Can one AI device bring Indians back to home cooking?
- BySachin Kumar
- 16 Dec, 2025
- 0 Comments
- 2
For millions of Indians living away from home, cooking isn’t just a task. It’s an everyday dilemma.
Long work hours, crowded commutes, and shrinking personal time have quietly pushed home-cooked food out of daily life. Ordering in feels easy, but it’s expensive, unhealthy, and rarely satisfying in the long run. The desire to eat ghar ka khana remains strong, yet the effort feels overwhelming.
This is the exact gap upliance.ai is trying to fill.
Founded in 2021 by IIT-Bombay alumni Mahek Mody and Mohit Sharma, upliance.ai is not just selling a smart kitchen appliance. It is selling the promise of making home cooking realistic again for urban Indians, including working couples, single professionals, and nuclear families.
At the heart of the startup is an AI-powered cooking device that can prepare over 750 dishes across 34 cuisines. It chops, stirs, sautés, weighs ingredients, and guides users step by step. You choose a recipe, follow simple instructions on the screen, add ingredients, and the device takes care of the rest.
But the real story begins after upliance’s first version entered real Indian kitchens.
Learning From Indian Cooking, Not Replacing It
Early users made one thing clear. Indian cooking is emotional. People want to see onions turning golden, hear spices crackle, and feel in control. With upliance 1.0, many felt disconnected from the process.

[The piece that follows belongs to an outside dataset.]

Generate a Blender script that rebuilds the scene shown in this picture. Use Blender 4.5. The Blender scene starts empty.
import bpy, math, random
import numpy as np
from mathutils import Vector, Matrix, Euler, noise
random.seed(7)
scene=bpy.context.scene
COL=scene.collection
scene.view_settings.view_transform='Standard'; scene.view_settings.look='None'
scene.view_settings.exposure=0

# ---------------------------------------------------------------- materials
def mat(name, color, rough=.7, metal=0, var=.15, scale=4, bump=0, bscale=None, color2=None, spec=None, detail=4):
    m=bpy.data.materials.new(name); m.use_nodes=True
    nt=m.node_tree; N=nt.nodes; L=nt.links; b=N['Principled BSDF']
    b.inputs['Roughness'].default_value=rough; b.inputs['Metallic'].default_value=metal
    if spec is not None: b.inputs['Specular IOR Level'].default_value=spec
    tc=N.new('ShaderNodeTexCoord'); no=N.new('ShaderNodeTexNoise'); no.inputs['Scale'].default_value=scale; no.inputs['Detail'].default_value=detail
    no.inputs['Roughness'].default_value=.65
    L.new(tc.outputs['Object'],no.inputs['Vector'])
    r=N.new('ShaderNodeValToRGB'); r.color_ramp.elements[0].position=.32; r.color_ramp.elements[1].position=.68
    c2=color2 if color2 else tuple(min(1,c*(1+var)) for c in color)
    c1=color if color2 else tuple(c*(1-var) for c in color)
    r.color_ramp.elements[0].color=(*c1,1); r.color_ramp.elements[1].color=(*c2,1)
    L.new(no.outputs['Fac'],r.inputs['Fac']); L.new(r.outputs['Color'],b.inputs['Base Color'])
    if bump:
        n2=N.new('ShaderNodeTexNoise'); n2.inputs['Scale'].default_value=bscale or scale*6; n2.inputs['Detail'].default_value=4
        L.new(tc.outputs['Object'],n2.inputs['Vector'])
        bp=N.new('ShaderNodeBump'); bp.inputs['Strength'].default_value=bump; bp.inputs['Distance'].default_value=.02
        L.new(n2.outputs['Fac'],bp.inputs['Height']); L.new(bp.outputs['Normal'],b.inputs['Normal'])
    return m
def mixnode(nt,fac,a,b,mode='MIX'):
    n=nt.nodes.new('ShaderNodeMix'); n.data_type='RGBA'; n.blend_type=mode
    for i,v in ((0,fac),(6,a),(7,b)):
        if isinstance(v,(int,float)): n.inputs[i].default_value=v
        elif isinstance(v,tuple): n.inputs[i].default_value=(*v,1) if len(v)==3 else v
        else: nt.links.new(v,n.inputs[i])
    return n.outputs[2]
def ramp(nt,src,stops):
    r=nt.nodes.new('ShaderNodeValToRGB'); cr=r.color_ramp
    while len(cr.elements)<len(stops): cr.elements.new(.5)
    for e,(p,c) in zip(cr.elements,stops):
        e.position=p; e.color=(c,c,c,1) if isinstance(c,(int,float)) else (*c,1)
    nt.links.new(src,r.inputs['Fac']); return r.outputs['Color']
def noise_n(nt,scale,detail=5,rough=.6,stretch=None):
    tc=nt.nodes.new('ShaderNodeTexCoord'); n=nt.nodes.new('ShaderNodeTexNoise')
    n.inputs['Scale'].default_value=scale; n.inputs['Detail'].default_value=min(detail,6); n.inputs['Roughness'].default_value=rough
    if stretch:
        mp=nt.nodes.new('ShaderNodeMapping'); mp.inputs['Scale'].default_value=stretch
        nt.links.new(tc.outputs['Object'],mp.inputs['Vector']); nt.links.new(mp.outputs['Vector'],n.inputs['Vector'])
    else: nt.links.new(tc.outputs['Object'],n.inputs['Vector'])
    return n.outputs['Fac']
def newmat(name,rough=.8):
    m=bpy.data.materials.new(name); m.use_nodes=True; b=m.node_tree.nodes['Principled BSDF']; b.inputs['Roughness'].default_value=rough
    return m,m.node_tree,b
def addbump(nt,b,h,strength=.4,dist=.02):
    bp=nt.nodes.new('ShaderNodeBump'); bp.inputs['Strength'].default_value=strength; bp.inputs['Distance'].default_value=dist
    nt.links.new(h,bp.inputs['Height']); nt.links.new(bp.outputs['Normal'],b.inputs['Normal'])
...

Instead of ignoring this feedback, the team leaned into it.
The result was upliance 2.0, designed to feel less like a machine and more like a familiar kadhai. A transparent glass lid lets users watch food cook. A virtual flame replaces confusing temperature numbers with low, medium, and high heat, something every Indian understands instantly.
The upgraded device also handles oil-heavy, high-heat Indian cooking better, reaching up to 160°C for proper browning and roasting. There is even a manual mode with a dial, giving users the comfort of hands-on control whenever they want it.
When AI Learns Your Kitchen Habits
What truly sets upliance apart is its software.
The device learns from what people cook regularly, what gets repeated, skipped, rated highly, or abandoned halfway. New recipes are added weekly based on trends and community demand. Feedback shared in WhatsApp cooking groups is often fixed within hours.
Powered by its proprietary UpAI engine, upliance can even turn a YouTube recipe or a handwritten family recipe into guided, step-by-step instructions tailored for the device.
Add macro tracking, diet-friendly modes, and remote control through a mobile app, and the experience starts feeling personal, not robotic.
Competing With Food Delivery, Not Appliances
Interestingly, upliance.ai does not see other smart kitchen brands as its biggest rivals. Its real competition is food delivery apps.
The company’s goal is simple. Make cooking at home easier than ordering outside.
That clarity seems to be working. The startup claims over six lakh meals cooked so far, strong traction in metro cities, and a 186% revenue jump in FY25. Backed by investors like Khosla Ventures, Rukam Capital, and Rainmatter, upliance.ai is betting big on long-term growth and deep tech innovation.
More Than A Gadget
upliance.ai isn’t trying to change how Indians cook. It is trying to remove the friction that stops them from cooking at all.
By blending AI with cultural intuition, the startup is answering a quiet but powerful question many urban Indians ask every day.
Can I eat home-cooked food without sacrificing my time, energy, or sanity?
upliance.ai believes the answer is yes and it is building its future one meal at a time.